Richard Branson: Virgin Galactic Will 'Not Push On Blindly' After Crash

Richard Branson: Virgin Galactic Will 'Not Push On Blindly' After Crash

Virgin Galactic founder Richard Branson on Saturday cast doubt on the future of his commercial space tourism company.

A day after the pilot of a Virgin Galactic rocket plane died in a crash and another was injured during a test flight, the billionaire vowed to investigate the accident and said he "would like to see the dream living on."

"We would love to finish what we started some years ago," Branson said at a press conference in California. "I think pretty well all our astronauts would love to finish it, and would love to go to space."

The National Transportation Safety Board opened an investigation on Saturday into what caused the SpaceShipTwo shuttle to crash, seriously injuring one pilot and killing 39-year-old Michael Alsbury. Founded in 2004, Virgin Galactic is working to provide suborbital spaceflight to tourists and scientists.

The accident on Friday underscores the dangers facing the nascent space travel industry, led in recent years by Branson and billionaire SpaceX founder Elon Musk.

On Tuesday, an unmanned Antares rocket exploded six seconds after liftoff from NASA's Wallops Island launch pad in Virginia. The rocket was ferrying supplies to the International Space Station.


A GIF of the Antares rocket exploding after takeoff.

No one was hurt in Tuesday's explosion, but shares in the company that developed the rocket, Orbital Sciences Corporation, plummeted afterward.
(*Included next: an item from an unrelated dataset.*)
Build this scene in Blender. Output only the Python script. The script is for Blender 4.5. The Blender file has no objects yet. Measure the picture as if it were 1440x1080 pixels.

The company said it would investigate what went wrong.

"It's a real setback to the idea that lots of people are going to be taking joyrides into the fringes of outer space any time soon," John Logsdon, a retired space policy director at George Washington University, told the Associated Press. "There were a lot of people who believed that the technology to carry people is safely at hand."

On Saturday, Branson appeared somber as he told reporters Virgin Galactic, the space-travel arm of his business empire, would "not push on blindly."

"We owe it to our test pilots to figure out what went wrong," the British mogul said. "If we can overcome it, we'll make absolutely certain that the dream lives on."